[START]

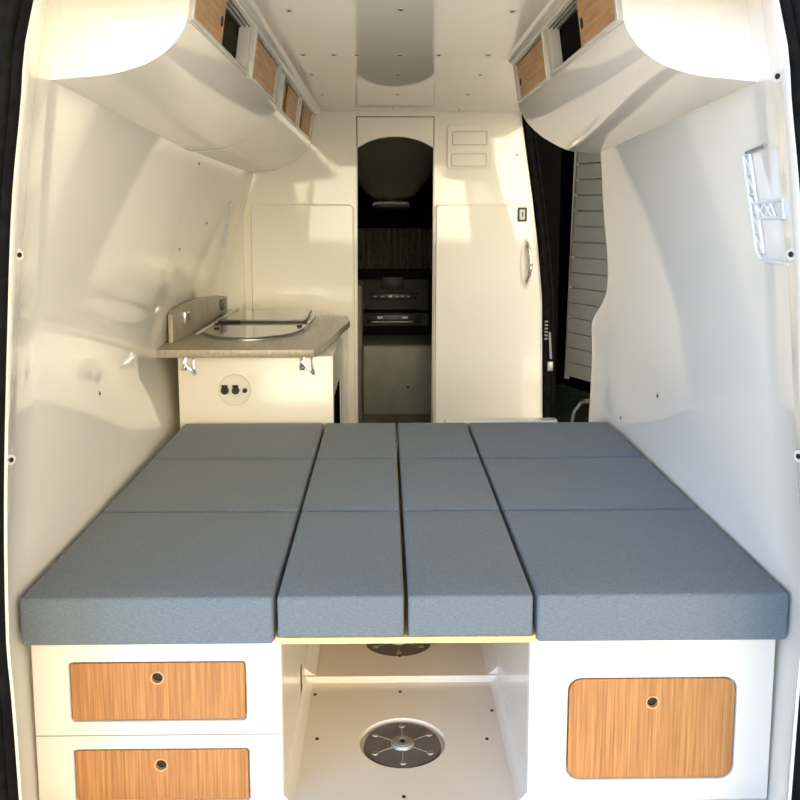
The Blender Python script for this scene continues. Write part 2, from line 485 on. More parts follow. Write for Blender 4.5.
# black pillar and seal at the bulkhead edge of the side door
mb = MB()
rows = []
for i in range(33):
    z = -.04+2.2*i/32; x = interp(REDGE, z)
    rows.append([(x-.004, PY-.004, z), (x, PY-.03, z), (x+.016, PY-.046, z), (x+.03, PY-.036, z), (x+.035, PY-.016, z), (x+.045, PY-.012, z), (x+.058, PY-.026, z), (x+.07, PY-.02, z), (x+.075, PY+.03, z), (x+.02, PY+.033, z)])
mb.grid(rows)
t = thing('side_door_seal', 'black rubber seal running down the bulkhead edge of the side doorway', 'seal', (.97, PY, -.04))
build(mb, 'rubber_profile', M['rubber'], t, smooth=50)
mb = MB(); mb.tube([(.995, PY-.05, .75), (1.0, PY-.055, .65), (1.005, PY-.06, .58)], .008, 8); mb.box(.985, 1.02, PY-.06, PY-.04, .50, .56, .004)
build(mb, 'latch_striker', M['plate_light'], t)
mb = MB()
for k in range(6): mb.box(.962, .985, PY-.048, PY-.04, .70+.022*k, .712+.022*k, .002, 1)
build(mb, 'ribbed_pad', M['plate'], t)

# ------------------------------------------------------------------ overhead cabinets
def FX(z): return .497-.027*(z-1.933)/.187
BELLY = [(.497, 1.935), (.508, 1.912), (.534, 1.878), (.570, 1.851), (.610, 1.832), (.675, 1.815), (.750, 1.807), (.835, 1.799)]
OZ0, OZ1 = 1.950, 2.092
def overhead(s, y0, y1, label, openings, doors, off, lining, sink_end=0.0):
    t = thing('overhead_cabinet', label, 'cabinet', (s*.65, (y0+y1)/2, 1.80), 'overhead cabinets')
    off_ = off
    fx = lambda z: FX(z)+off_
    mb = MB()
    holes = [rr(a, OZ0, b, OZ1, .006, 3) for a, b in openings]
    mb.merge(plate([(y0+.001, 1.936), (y1-.001, 1.936), (y1-.001, 2.119), (y0+.001, 2.119)], holes, .010, lambda u, v, w: (s*(fx(v)+w), u, v)))
    prof = catmull([(a+off_, b) for a, b in BELLY], 5)
    prof[-1] = Vector((prof[-1].x, prof[-1].y))
    # belly follows the wall line forward
    def bel(y):
        dz = -.058*max(0, min(1, (y-2.12)/1.6)) if y < 3.8 else -.05
        out_ = []
        for k, p in enumerate(prof):
            f = (p.x-.497-off_)/(.835-.497-off_)
            xw = W(1.76, y)+.012
            x = p.x+(xw-prof[-1].x)*f if f > 0 else p.x
            out_.append((s*x, y, p.y+dz*min(1, f*1.6)))
        return out_
    n = 10
    rows = [bel(y0+(y1-y0)*i/n) for i in range(n+1)]
    mb.grid(rows)
    for y, row in ((y0, rows[0]), (y1, rows[-1])):
        mb.face(row+[(s*(W(2.12, y)+.02), y, 2.1195), (s*fx(2.1195), y, 2.1195)])
    # reveals
    D = .038
    for a, b in openings:
        for (p, q) in (((a, OZ0), (b, OZ0)), ((b, OZ0), (b, OZ1)), ((b, OZ1), (a, OZ1)), ((a, OZ1), (a, OZ0))):
            mb.face([(s*(fx(p[1])+.0101), p[0], p[1]), (s*(fx(q[1])+.0101), q[0], q[1]), (s*(fx(q[1])+D), q[0], q[1]), (s*(fx(p[1])+D), p[0], p[1])])
    build(mb, 'carcass', M['wall'], t, smooth=28)
    for a, b in openings:
        mb = MB(); mb.merge(plate(rr(a-.018, OZ0-.010, b+.018, OZ1+.012, .012, 4), [rr(a, OZ0, b, OZ1, .006, 3)], .007, lambda u, v, w: (s*(fx(v)-.0065+w), u, v), .002))
        build(mb, 'opening_frame', M['cab'], t)
        mb = MB()
        x0, x1 = fx(2.02)+D, .70
        P = lambda x, y, z: (s*x, y, z)
        a2, b2, z0, z1 = a-.012, b+.012, OZ0-.012, OZ1+.012
        for q in ([P(x1, a2, z0), P(x1, b2, z0), P(x1, b2, z1), P(x1, a2, z1)], [P(x0, a2, z0), P(x1, a2, z0), P(x1, a2, z1), P(x0, a2, z1)], [P(x0, b2, z0), P(x1, b2, z0), P(x1, b2, z1), P(x0, b2, z1)],
                  [P(x0, a2, z0), P(x0, b2, z0), P(x1, b2, z0), P(x1, a2, z0)], [P(x0, a2, z1), P(x0, b2, z1), P(x1, b2, z1), P(x1, a2, z1)]): mb.face(q)
        build(mb, 'inner_shade_box', M[lining], t, smooth=0)  # closed box coloured dark so the opening looks unlit
        mb = MB()
        for zz in (OZ0+.003, OZ1-.003):
            for dx in (.004, .018, .032):
                mb.box(min(s*(fx(zz)+dx), s*(fx(zz)+dx+.003)), max(s*(fx(zz)+dx), s*(fx(zz)+dx+.003)), a+.001, b-.001, zz-.003, zz+.003)
        build(mb, 'door_track', M['plate'], t)
    for a, b, d, slots in doors:
        mb = MB(); mb.merge(plate([(a, OZ0+.002), (b, OZ0+.002), (b, OZ1-.002), (a, OZ1-.002)], [], .010, lambda u, v, w: (s*(fx(v)+d+w), u, v), .001))
        dd = build(mb, 'sliding_door', M['bamboo_flat'], t)
        for ys in slots:
            mb = MB(); zc = (OZ0+OZ1)/2-.005
            mb.merge(plate(rr(ys-.012, zc-.014, ys+.012, zc+.014, .010, 4), [], .003, lambda u, v, w: (s*(fx(v)+d-.002+w), u, v)))
            build(mb, 'finger_pull', M['dark_in'], dd)
    return t

overhead(-1, 2.12, 3.80, 'long cream overhead cabinet on the left wall nearest the rear opening', [(2.165, 2.975), (3.085, 3.765)],
         [(2.168, 2.57, .006, [2.535]), (3.088, 3.70, .006, [3.13])], 0, 'olive_in')
overhead(-1, 3.815, 5.69, 'cream overhead cabinet on the left wall touching the bulkhead', [(4.03, 4.74), (4.84, 5.58)],
         [(4.033, 4.36, .021, []), (4.31, 4.737, .006, []), (4.843, 5.16, .021, []), (5.12, 5.577, .006, [])], .012, 'dark_in')
overhead(1, 2.12, 3.76, 'cream overhead cabinet on the right wall above the side doorway', [(2.165, 2.99), (3.085, 3.715)],
         [(2.168, 2.58, .006, [2.545]), (3.088, 3.712, .006, [3.13, 3.66])], 0, 'dark_in')

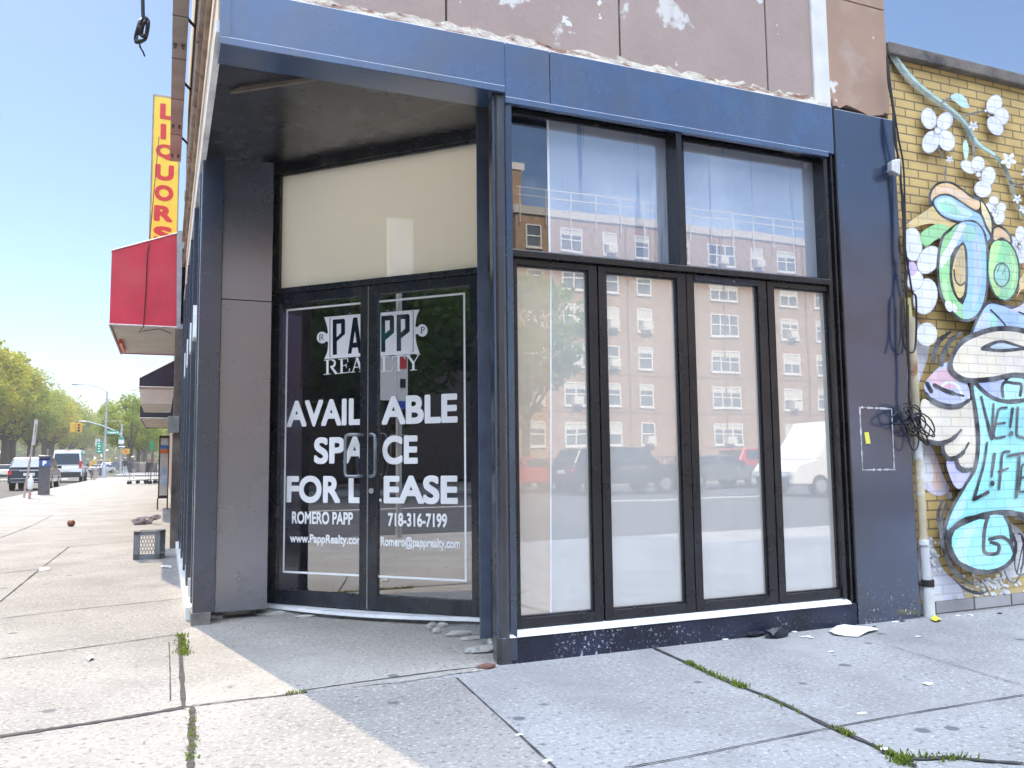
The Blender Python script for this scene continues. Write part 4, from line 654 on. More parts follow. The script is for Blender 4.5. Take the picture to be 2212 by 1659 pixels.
for k in range(5): cb.tube([px(245+rk.uniform(-12, 12), 535+rk.uniform(-5, 25), m5, -.1), px(245+rk.uniform(-14, 14), 560+rk.uniform(0, 25), m5, -.12)], .014, 6)
cb.tube([px(x, y, m5, -.08) for x, y in smooth_line([(250, 640), (300, 690), (325, 660), (335, 620)], 4)], .005, 5)
cb.build('cable_bundle', cbm, label='black cables hanging down the wall joint into a tangled coil', cat='cable')
lb = thing('wall_light', 'small white floodlight box on the black pillar top edge', 'light', onY(*m4(150, 715), -.07))
a = onY(*m4(150, 712), -.08); b_ = MB()
b_.hexa([a+Vector(v)*.72 for v in ((-.09, -.05, -.07), (.03, -.07, -.12), (.09, .05, -.10), (-.03, .07, -.06), (-.07, -.05, .06), (.05, -.07, .09), (.10, .05, .10), (-.02, .07, .07))]); b_.build('housing', pm('white_plastic', (.66, .66, .64), .5, var=.12, scale=12), lb, bevel=.008)
MB().tube([a+Vector((.02, .02, -.02)), a+Vector((.05, .09, -.02))], .03, 8).build('bracket', steel, lb)
# ------------------------------------------------------------------ signs, awnings and shops along the avenue
AW = -1.95
sb = thing('sign_box', 'long grey metal sign box above the avenue side of the black shop', 'sign', (-2.13, 5, 7))
b_ = MB(); b_.box((-2.22, 3.5, 7.0), (-2.03, 11.1, 8.2)); b_.build('case', pm('grey_sign_metal', (.36, .33, .30), .55, var=.12, scale=2), sb, bevel=.006)
for y in (5.6, 6.8, 8.2, 9.7): MB().box((-2.222, y, 6.996), (-2.028, y+.015, 7.01)).build('seam', groove, sb)
for y in (6.4, 9.3, 10.75):
    for x in (-2.18, -2.08): MB().box((x-.022, y-.04, 6.965), (x+.022, y+.04, 7.0)).tube([(x, y, 6.99), (x, y, 6.945)], .014, 8).build('bolt', pm('dark_bolt', (.2, .19, .18), .5), sb)
for y in (4, 6, 8, 10.3): MB().tube([(-2.05, y, 7.2), (-1.9, y, 7.05)], .02, 6).build('bracket', rubber, sb)
lq = thing('blade_sign', 'tall yellow vertical blade sign with red letters above the red awning', 'sign', (-2.3, 13, 5))
LX0, LX1, LZ0, LZ1 = -2.585, -2.03, 4.3, 9.06
MB().box((LX0, 13, LZ0), (LX1, 13.22, LZ1)).build('case', pm('sign_case', (.35, .30, .22), .5), lq, bevel=.006)
MB().box((LX0+.035, 12.985, LZ0+.03), (LX1-.03, 13.0, LZ1-.06)).build('face', pm('yellow_sign_face', (.86, .60, .07), .4, var=.03), lq)
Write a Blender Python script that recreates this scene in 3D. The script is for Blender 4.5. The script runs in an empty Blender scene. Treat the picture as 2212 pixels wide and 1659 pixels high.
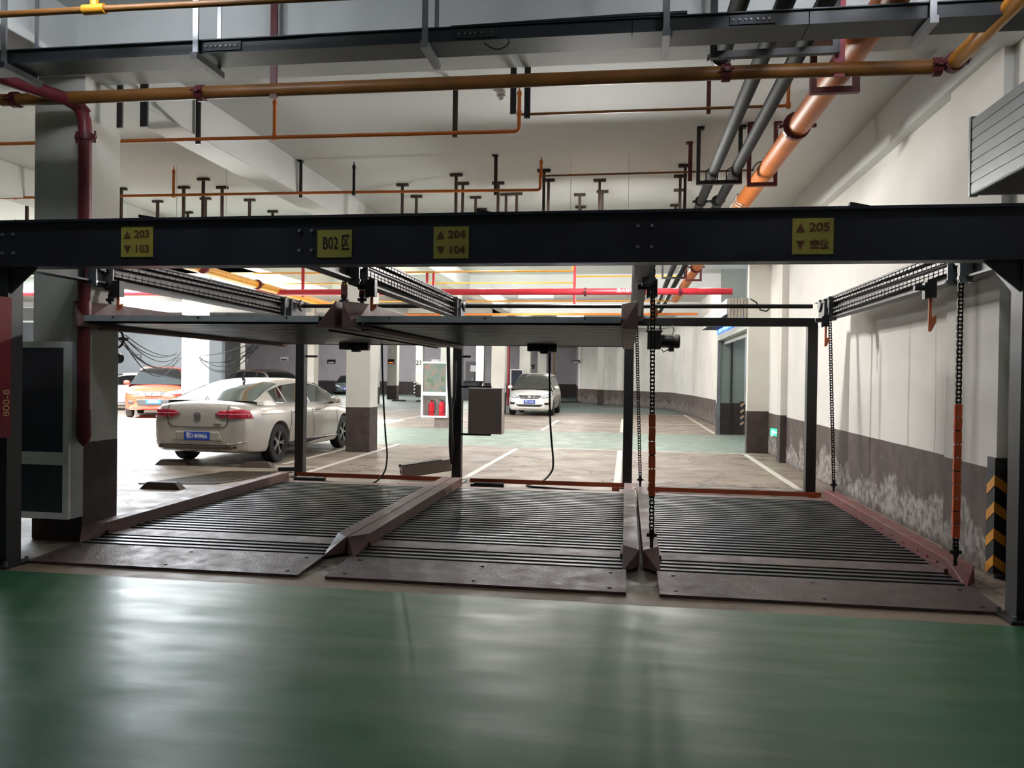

[END]

OBJECTIVE: Begin at the first line of the data above and repeat each line exactly, stopping after the line containing "build(mb, 'ribbed_pad', M['plate'], t)". Omit the pictures.

OUTPUT OF THE TASK:
The Blender Python script for this scene continues. Write part 2, from line 485 on. More parts follow. Write for Blender 4.5.
# black pillar and seal at the bulkhead edge of the side door
mb = MB()
rows = []
for i in range(33):
    z = -.04+2.2*i/32; x = interp(REDGE, z)
    rows.append([(x-.004, PY-.004, z), (x, PY-.03, z), (x+.016, PY-.046, z), (x+.03, PY-.036, z), (x+.035, PY-.016, z), (x+.045, PY-.012, z), (x+.058, PY-.026, z), (x+.07, PY-.02, z), (x+.075, PY+.03, z), (x+.02, PY+.033, z)])
mb.grid(rows)
t = thing('side_door_seal', 'black rubber seal running down the bulkhead edge of the side doorway', 'seal', (.97, PY, -.04))
build(mb, 'rubber_profile', M['rubber'], t, smooth=50)
mb = MB(); mb.tube([(.995, PY-.05, .75), (1.0, PY-.055, .65), (1.005, PY-.06, .58)], .008, 8); mb.box(.985, 1.02, PY-.06, PY-.04, .50, .56, .004)
build(mb, 'latch_striker', M['plate_light'], t)
mb = MB()
for k in range(6): mb.box(.962, .985, PY-.048, PY-.04, .70+.022*k, .712+.022*k, .002, 1)
build(mb, 'ribbed_pad', M['plate'], t)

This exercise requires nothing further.